Malheureusement les faits donnent raison à cette conviction. Nous sommes aujourd’hui contraints à nous différencier de la majorité du parti et de nous atteler à l’élaboration d’une orientation clairement alternative, fondée sur les meilleurs acquis du parti au cours des années passés à partir de l’intervention au sein du mouvement. Ce ne sera pas facile : la dynamique de la lutte de classe en Italie et le poids de l’opposition face à un des gouvernements de droite les plus odieux en Europe rendent cette orientation — celle du front unique contre les droites et de la détermination à construire une gauche anticapitaliste cohérente — particulièrement difficile. Mais c’est l’unique voie qui mérite qu’on l’emprunte.
----------------------------------------------------------------
Notes
* Flavia D’Angeli, militante du courant Bandiera Rossa (qui regroupe au sein du parti de la refondation communiste ceux qui s’identifient à la IVe Internationale) est membre de la Direction nationale du PRC.
1. Ce référendum visait à étendre la protection contre les licenciements abusifs aux travailleurs des petites entreprises (moins de 15 salariés). Un véritable front s’était constitué pour prôner la non-participation au vote afin d’empêcher que ne soit atteint le quorum de 50 %+1 votants : le patronat, la coalition gouvernementale et la très grande majorité du centre-gauche ainsi que deux centrales syndicales, l’UIL et la CISL… soit des forces qui correspondaient à 92 % des suffrages exprimés lors des précédentes élections législatives. Parmi les forces politiques, seuls le PRC et les Verts ont soutenu ce combat, parmi les forces syndicales ce fut le cas de la FIOM et de la CGIL, bien que cette dernière ne se soit pas engagée activement dans la campagne. Le référendum s’est soldé par un échec : seulement 25,7 % des inscrits ont participé au vote, même si parmi les votants 87,3 %, soit plus de 10,3 millions, se sont prononcés en faveur de l’extension de la protection contre les licenciements. Cf. Inprecor n° 484.

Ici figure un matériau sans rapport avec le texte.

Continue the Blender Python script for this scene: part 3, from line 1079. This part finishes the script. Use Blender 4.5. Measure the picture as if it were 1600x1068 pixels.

2. L’Olivier est la coalition électorale du centre-gauche, autour des forces social-démocrates (Démocrates de gauche, DS, issu de la social-démocratisation de la majorité de l’ex-PCI) et démocrates chrétiennes.
3. Palmiro Togliatti (1893-1964), un des fondateurs du PCI, dont il prend la direction après l’arrestation d’Antonio Gramsci en 1926 et l’aligne sur Moscou. Ministre de juin 1945 à mai 1947. Il publiera les œuvres de Gramsci en en donnant une interprétation réformiste. Après le XXe Congrès du PCUS (1956) il autonomise le PCI vis-à-vis du Kremlin.
4. Démocratie prolétarienne (Democracia proletaria, DP) fut une organisation d’extrême gauche qui a rejoint le PRC lors de sa fondation. Les militants de la Ligue communiste révolutionnaire, section italienne de la IVe Internationale, après avoir agi en coalition avec DP durant plusieurs années, l’avaient intégrée tout en restant en tendance et en poursuivant la publication de leur mensuel Bandiera Rossa. Les deux groupes ont cependant rejoint simultanément le PRC, mais avec des conceptions différentes du parti à construire.